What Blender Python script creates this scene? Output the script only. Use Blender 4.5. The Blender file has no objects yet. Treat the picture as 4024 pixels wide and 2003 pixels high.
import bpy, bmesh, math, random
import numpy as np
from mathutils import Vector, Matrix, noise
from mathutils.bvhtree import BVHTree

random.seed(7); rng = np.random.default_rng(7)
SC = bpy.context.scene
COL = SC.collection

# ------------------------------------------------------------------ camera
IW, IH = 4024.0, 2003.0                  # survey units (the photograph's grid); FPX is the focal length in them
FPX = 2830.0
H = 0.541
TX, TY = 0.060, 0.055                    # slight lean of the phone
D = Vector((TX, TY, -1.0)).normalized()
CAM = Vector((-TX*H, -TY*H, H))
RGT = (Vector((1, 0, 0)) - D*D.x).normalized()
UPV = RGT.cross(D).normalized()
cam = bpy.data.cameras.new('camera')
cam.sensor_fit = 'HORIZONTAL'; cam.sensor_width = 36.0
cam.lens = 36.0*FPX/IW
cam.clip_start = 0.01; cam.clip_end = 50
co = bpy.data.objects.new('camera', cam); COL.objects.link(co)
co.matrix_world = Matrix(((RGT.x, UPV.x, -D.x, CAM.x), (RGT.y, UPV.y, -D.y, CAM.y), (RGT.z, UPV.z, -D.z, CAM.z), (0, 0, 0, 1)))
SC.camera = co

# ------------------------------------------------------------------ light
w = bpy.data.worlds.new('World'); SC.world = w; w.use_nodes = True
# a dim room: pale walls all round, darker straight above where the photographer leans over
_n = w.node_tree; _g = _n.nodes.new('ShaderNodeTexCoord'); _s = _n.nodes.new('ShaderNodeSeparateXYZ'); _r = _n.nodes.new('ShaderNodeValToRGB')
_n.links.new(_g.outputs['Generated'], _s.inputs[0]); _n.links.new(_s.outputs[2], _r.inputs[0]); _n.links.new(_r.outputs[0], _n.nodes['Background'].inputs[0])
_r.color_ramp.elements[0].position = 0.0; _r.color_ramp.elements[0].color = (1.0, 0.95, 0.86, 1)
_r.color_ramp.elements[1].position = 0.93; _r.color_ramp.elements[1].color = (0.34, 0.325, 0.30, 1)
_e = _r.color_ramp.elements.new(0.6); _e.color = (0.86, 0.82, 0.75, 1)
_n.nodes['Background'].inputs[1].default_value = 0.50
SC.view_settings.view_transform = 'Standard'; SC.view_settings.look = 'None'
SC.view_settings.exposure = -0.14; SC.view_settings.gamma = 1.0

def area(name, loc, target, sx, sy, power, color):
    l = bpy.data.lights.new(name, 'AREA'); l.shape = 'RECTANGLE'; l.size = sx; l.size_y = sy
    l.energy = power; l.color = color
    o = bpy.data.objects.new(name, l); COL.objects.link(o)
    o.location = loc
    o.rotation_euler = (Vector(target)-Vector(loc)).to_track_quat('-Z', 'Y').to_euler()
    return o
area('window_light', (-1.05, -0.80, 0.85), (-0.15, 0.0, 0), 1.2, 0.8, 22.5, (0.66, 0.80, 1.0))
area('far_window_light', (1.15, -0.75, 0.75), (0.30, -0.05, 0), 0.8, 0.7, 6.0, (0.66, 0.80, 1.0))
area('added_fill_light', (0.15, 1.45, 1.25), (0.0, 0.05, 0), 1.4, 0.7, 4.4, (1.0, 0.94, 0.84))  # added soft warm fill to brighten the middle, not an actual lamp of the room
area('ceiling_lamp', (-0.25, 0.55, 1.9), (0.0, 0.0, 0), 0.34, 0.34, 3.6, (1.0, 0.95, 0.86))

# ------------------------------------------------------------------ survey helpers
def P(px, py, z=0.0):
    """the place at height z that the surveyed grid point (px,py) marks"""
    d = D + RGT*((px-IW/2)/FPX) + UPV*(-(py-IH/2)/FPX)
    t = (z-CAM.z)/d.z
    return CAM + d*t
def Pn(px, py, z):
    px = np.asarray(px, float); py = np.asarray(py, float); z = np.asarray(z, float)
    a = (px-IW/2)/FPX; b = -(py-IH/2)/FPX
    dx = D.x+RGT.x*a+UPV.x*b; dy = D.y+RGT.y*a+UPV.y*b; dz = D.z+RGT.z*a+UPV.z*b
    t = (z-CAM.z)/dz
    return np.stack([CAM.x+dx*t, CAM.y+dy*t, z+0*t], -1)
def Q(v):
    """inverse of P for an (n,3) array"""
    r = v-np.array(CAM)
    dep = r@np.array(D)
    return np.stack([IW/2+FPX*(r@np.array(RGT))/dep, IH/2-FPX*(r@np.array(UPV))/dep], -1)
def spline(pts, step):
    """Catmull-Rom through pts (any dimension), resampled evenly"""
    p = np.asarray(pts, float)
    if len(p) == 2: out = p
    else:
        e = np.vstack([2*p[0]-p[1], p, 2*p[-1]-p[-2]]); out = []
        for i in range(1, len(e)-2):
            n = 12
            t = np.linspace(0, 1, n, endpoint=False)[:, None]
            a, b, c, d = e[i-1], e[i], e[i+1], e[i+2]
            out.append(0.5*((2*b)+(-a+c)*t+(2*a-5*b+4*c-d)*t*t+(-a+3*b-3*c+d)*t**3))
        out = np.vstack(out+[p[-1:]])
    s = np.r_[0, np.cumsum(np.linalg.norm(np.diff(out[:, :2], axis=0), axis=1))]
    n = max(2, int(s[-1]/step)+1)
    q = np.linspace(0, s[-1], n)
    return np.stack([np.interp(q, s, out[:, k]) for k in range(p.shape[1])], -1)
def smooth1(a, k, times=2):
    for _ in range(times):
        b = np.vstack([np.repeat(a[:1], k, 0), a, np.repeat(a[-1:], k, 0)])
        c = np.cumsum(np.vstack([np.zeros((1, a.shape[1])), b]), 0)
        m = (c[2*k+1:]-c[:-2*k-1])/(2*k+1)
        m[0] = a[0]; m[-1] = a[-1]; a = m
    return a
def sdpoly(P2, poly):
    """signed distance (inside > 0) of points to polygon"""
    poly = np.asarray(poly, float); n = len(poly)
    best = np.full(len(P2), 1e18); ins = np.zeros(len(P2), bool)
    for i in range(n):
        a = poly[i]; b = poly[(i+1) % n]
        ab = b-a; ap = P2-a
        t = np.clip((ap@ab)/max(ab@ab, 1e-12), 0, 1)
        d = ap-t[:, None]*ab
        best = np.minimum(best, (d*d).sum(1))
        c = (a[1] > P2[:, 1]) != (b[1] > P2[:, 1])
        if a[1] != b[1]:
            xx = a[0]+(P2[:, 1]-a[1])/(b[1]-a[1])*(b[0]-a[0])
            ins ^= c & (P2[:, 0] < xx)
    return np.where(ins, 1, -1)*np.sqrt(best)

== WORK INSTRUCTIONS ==
Using the material above, quote the first line and each line after it, stopping at and including the line that holds "COL = SC.collection".

== PROBLEM SOLUTION ==
What Blender Python script creates this scene? Output the script only. Use Blender 4.5. The Blender file has no objects yet. Treat the picture as 4024 pixels wide and 2003 pixels high.
import bpy, bmesh, math, random
import numpy as np
from mathutils import Vector, Matrix, noise
from mathutils.bvhtree import BVHTree

random.seed(7); rng = np.random.default_rng(7)
SC = bpy.context.scene
COL = SC.collection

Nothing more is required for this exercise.